After ordering, diners move past a combination deli case and food preparation station where sandwiches are assembled in plain view and samples of different salads are on display. Everything looks delish. After paying, diners can linger in the open zone between the cash register, the salad bar and the self-service soft drink station, but the food is ready soon enough. The salad bar, incidentally, is kept well-stocked and has plenty of impressive offerings, including sweet gingerbread mini-muffins.

Jason's kitchen reveals an affinity for olives in several items, such as the Muffaletta sandwich, which comes with a choice of ham or turkey. I chose some perfectly adequate ham, and though I couldn't detect any of the promised salami and barely noticed the melted Provolone, Jason's olive mix proved first-rate. I usually find olives brackish, especially the black ones, but the restaurant's approach cuts them fine enough that they're mild in flavor, while keeping the richness of olive oil. The potato salad was prepared recently enough that I could taste the chopped olives in it, while the salad bar was well-stocked with fresh, plump whole olives as well.

A whole muffaletta ($8.95) can be massive, so you may want to order a muffaletta special ($5.50), which includes a half-sandwich and extras: I got a bag of potato chips (in taste and texture pretty much like Lay's, but hailing from Jason's home base of Beaumont, Texas) and a cup of red beans and rice, which had the consistency of watery soup.

If "cute sandwich names gives you cause for trepidation, you may be skeptical of items like Ham It Up or Bird to the Wise. But if the Friends and Livers ($5.25) represented the other Deli Favorites, they're quite trustworthy. Two slices of rye could barely contain heaps of pastrami and corned beef as well as a thick portion of liverwurst -- although the meats weren't as hot as the menu claimed.

Jason's deli sampler ($5.25) makes an ideal lunch for little old ladies, featuring three narrow finger sandwiches (wheat bread with the crust removed) of tuna, pimento and chicken salad, the latter of which featured sweet bits of pineapple. The dish includes potato salad, two separate cups of soup and fruit, and if you're fond of big chunks of cantaloupe, it's just the thing.

The most striking quality of Jason's is how friendly it is to families and dessert-eaters. For ages 12 and under dining in, all of the sandwiches and plates in the "Jason's Junior section are 99 cents. I didn't sample the restaurant's selection of cheesecakes because its ice cream is free. Granted, it comes pretty soft from one of those extrusion machines, but with complimentary cones and a choice of vanilla, chocolate or swirl, you can't say you don't get your money's worth.

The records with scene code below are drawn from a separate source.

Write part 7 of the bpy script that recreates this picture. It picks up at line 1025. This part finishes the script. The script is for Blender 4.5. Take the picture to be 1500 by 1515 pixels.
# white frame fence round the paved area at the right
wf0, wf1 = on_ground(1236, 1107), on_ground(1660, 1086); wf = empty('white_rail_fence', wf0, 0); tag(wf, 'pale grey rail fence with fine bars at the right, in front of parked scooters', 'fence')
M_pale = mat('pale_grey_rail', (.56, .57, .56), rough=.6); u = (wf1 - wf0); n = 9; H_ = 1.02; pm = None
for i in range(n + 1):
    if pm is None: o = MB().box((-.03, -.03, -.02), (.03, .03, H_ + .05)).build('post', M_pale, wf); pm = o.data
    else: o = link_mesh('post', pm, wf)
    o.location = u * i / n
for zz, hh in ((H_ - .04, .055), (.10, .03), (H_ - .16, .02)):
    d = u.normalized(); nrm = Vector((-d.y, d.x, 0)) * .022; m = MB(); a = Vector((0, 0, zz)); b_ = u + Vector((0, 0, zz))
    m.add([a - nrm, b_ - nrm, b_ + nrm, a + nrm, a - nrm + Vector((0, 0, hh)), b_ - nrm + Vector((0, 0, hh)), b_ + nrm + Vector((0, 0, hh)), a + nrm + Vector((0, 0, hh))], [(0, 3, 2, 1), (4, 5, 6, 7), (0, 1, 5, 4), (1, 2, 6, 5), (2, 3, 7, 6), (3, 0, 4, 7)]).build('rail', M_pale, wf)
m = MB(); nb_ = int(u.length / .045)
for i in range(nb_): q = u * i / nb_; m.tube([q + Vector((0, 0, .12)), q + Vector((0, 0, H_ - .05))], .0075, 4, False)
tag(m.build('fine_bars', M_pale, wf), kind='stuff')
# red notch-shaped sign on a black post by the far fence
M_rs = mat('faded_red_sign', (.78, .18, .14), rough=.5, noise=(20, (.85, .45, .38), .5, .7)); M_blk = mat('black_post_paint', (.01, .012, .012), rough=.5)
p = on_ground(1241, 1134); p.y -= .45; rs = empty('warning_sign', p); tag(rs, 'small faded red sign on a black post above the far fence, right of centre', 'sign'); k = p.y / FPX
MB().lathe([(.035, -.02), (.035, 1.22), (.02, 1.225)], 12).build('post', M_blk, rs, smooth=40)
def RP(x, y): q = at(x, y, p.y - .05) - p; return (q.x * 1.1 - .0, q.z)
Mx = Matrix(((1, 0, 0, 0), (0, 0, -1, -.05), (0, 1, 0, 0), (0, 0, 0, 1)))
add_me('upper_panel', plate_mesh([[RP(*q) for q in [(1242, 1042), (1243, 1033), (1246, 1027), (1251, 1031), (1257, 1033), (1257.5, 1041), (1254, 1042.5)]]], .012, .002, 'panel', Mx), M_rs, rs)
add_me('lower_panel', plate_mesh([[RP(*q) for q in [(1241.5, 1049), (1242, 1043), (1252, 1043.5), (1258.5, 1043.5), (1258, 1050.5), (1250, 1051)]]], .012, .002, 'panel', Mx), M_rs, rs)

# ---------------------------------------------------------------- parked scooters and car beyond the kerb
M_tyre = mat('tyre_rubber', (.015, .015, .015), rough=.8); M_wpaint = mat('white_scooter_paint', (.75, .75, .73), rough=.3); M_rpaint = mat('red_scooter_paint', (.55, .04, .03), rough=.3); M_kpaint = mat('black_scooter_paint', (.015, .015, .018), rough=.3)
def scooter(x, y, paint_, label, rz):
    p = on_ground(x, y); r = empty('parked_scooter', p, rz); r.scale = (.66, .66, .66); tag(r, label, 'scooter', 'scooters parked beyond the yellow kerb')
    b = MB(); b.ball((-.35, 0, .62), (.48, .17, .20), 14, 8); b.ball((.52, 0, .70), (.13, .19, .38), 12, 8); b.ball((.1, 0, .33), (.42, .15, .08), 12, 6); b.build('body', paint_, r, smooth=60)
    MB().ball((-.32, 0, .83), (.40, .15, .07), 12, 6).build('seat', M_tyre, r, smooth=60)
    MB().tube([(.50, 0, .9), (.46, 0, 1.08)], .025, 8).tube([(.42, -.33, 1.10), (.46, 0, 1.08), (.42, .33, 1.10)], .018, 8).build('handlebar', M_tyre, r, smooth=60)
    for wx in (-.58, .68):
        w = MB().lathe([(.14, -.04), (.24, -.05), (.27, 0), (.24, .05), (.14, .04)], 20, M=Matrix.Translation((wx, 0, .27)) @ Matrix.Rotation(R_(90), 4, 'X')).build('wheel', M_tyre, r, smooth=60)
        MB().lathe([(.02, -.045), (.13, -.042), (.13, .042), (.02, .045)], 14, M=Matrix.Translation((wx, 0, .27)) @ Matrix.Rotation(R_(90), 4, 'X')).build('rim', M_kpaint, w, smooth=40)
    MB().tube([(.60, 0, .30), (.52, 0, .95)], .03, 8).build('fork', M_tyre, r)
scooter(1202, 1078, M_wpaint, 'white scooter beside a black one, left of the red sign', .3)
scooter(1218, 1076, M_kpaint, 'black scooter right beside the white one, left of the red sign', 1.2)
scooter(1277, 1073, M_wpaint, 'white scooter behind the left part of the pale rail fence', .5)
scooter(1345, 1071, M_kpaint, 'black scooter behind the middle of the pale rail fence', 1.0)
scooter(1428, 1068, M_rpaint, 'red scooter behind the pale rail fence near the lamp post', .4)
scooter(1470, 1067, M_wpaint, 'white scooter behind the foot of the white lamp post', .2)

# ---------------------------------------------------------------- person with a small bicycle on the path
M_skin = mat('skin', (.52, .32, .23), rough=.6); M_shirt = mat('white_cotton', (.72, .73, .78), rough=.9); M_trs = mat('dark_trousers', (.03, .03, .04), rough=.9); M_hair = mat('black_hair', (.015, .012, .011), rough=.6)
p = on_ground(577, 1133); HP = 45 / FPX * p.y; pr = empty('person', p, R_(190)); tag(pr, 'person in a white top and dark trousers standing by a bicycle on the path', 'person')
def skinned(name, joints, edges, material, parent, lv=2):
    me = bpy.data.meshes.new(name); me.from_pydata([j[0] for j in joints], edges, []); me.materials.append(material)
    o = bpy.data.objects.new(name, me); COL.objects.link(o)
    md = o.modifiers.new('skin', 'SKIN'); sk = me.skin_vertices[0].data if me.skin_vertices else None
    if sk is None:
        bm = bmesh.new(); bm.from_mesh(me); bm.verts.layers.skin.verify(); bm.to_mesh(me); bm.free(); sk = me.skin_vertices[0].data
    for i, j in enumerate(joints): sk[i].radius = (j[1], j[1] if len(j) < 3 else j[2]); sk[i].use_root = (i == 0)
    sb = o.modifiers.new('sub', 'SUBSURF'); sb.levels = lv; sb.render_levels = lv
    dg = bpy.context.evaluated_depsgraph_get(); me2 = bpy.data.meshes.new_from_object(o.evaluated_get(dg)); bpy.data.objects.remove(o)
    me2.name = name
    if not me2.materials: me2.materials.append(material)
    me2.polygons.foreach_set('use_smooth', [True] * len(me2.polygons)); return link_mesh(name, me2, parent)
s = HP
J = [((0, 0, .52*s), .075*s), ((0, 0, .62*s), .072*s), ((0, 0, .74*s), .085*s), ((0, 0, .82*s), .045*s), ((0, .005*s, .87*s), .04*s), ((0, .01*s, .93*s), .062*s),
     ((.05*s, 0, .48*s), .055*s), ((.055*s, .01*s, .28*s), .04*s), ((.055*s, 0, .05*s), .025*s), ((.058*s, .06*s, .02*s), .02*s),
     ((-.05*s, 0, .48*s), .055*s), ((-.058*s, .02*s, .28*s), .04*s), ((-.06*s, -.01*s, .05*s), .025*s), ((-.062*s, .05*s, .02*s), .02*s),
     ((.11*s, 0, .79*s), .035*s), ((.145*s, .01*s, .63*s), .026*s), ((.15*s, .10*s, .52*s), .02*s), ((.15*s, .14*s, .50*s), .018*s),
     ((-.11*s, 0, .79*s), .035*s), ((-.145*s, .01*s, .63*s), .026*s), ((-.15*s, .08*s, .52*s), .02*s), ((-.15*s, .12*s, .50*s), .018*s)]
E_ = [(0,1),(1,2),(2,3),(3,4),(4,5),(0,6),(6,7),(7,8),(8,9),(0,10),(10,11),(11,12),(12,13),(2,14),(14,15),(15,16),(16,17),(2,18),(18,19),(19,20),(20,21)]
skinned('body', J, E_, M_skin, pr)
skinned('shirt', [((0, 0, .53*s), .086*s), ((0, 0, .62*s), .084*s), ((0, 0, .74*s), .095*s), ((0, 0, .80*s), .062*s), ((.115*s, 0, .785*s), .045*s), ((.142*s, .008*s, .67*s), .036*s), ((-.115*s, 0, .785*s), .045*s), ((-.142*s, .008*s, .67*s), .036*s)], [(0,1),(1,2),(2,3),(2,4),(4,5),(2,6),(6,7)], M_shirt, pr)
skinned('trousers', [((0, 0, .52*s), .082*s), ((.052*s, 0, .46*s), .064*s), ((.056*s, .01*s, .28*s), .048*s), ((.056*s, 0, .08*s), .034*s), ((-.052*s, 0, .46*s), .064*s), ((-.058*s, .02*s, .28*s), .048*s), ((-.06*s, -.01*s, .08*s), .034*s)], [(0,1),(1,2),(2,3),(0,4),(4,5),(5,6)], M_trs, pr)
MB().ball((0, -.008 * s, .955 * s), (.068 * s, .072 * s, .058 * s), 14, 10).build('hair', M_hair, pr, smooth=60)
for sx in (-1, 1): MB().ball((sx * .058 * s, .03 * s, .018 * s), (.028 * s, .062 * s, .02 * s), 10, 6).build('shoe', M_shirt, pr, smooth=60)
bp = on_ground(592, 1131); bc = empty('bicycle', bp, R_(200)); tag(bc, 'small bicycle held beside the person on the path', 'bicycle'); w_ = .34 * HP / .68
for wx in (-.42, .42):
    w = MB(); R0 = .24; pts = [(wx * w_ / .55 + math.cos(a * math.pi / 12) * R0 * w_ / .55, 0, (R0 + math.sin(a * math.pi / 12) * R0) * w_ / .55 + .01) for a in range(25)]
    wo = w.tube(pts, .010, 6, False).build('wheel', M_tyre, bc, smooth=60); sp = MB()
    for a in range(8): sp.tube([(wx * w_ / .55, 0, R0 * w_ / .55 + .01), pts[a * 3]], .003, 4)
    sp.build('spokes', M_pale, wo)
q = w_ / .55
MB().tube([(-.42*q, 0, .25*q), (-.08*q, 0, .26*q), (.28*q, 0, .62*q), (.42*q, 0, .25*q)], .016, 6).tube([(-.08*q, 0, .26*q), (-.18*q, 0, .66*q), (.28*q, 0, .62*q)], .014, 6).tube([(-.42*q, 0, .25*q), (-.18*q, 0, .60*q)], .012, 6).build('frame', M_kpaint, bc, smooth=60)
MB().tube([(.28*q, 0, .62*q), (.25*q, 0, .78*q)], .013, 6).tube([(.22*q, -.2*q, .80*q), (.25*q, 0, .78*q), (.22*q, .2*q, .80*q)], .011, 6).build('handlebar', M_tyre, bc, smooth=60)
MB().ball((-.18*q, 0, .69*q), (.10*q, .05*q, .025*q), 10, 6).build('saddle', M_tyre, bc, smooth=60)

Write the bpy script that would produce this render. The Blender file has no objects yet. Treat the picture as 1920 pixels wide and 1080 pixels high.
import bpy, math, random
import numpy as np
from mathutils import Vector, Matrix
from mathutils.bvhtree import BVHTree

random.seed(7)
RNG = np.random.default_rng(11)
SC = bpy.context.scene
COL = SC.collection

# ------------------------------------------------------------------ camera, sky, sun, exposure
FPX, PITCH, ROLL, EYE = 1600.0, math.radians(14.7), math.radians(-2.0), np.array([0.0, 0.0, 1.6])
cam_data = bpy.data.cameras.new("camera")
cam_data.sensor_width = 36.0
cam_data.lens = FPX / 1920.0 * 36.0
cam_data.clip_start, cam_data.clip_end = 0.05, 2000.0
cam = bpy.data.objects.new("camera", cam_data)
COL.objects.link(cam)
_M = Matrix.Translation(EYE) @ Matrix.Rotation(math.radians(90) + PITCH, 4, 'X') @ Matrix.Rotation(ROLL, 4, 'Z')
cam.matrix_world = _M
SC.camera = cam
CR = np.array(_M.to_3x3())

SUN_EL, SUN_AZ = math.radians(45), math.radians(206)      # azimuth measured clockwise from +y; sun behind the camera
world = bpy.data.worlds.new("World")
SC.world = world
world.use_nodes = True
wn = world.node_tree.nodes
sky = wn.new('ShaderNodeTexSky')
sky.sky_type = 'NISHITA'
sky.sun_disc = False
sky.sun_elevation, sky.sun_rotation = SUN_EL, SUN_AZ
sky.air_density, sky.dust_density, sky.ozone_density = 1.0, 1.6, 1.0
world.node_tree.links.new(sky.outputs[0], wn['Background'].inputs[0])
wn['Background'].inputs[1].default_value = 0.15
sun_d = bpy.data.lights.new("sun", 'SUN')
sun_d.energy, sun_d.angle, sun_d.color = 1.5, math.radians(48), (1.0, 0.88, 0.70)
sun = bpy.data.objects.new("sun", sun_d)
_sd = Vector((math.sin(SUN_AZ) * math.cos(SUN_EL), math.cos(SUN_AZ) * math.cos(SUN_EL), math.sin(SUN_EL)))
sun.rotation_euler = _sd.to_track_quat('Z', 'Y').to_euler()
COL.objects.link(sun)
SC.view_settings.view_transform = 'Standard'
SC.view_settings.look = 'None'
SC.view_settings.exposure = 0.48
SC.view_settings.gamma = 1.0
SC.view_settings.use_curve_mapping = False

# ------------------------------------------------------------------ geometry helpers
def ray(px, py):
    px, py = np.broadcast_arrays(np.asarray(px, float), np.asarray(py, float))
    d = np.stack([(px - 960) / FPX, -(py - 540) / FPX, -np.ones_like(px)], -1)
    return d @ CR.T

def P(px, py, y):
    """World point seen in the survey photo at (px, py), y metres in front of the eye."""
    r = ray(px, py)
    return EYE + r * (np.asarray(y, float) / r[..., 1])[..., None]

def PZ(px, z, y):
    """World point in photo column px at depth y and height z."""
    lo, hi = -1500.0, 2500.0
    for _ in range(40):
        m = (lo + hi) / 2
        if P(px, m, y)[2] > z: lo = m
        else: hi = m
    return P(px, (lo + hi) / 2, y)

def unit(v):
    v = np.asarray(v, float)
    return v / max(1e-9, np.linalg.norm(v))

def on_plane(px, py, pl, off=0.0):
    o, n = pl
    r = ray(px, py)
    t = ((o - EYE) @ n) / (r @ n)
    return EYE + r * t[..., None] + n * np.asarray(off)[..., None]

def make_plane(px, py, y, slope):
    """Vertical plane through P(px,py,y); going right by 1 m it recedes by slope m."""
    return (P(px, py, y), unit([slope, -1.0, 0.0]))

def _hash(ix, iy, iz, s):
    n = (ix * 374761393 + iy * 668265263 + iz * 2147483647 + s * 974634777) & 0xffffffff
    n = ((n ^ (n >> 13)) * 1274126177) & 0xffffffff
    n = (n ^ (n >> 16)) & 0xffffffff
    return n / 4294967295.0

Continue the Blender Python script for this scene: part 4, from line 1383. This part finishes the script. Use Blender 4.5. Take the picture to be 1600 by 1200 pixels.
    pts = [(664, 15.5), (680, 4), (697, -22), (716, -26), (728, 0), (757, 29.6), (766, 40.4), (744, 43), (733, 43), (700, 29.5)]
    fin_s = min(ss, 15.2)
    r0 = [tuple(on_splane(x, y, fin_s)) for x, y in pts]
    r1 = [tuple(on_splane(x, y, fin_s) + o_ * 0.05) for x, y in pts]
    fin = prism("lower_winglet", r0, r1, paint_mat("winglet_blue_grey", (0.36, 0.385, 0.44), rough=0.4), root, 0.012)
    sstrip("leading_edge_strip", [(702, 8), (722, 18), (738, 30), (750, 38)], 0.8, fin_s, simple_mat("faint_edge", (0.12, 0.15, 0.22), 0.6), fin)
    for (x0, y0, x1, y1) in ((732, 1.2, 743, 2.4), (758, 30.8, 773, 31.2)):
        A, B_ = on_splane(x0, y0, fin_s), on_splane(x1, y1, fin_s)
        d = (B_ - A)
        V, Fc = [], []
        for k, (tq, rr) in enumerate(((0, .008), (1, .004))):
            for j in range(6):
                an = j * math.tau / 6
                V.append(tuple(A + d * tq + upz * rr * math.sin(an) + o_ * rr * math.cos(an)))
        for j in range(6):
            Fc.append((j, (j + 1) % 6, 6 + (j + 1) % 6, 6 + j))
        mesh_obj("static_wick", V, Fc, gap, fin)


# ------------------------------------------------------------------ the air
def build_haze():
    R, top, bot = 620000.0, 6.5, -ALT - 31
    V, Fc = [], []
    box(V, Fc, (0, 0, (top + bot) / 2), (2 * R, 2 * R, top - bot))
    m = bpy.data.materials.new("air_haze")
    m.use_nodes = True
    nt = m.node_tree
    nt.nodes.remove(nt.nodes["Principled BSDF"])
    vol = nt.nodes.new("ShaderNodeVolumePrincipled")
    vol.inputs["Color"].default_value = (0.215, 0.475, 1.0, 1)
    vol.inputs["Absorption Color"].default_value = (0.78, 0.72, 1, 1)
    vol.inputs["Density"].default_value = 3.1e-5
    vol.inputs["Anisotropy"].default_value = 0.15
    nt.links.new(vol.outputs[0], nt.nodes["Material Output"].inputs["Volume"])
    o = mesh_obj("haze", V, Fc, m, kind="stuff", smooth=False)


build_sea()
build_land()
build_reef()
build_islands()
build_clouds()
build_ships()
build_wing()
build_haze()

Jason's soups didn't quite win me over, although the chicken chili and tortilla soup each proved adequate (if a bit similar to one another). I'm nevertheless eager to further explore the sandwiches and wraps, whether dining in or ordering a "box lunch to go. Purists may argue that Jason's is simply a synthetic simulation of a true New York delicatessen, but your taste buds will voice few objections.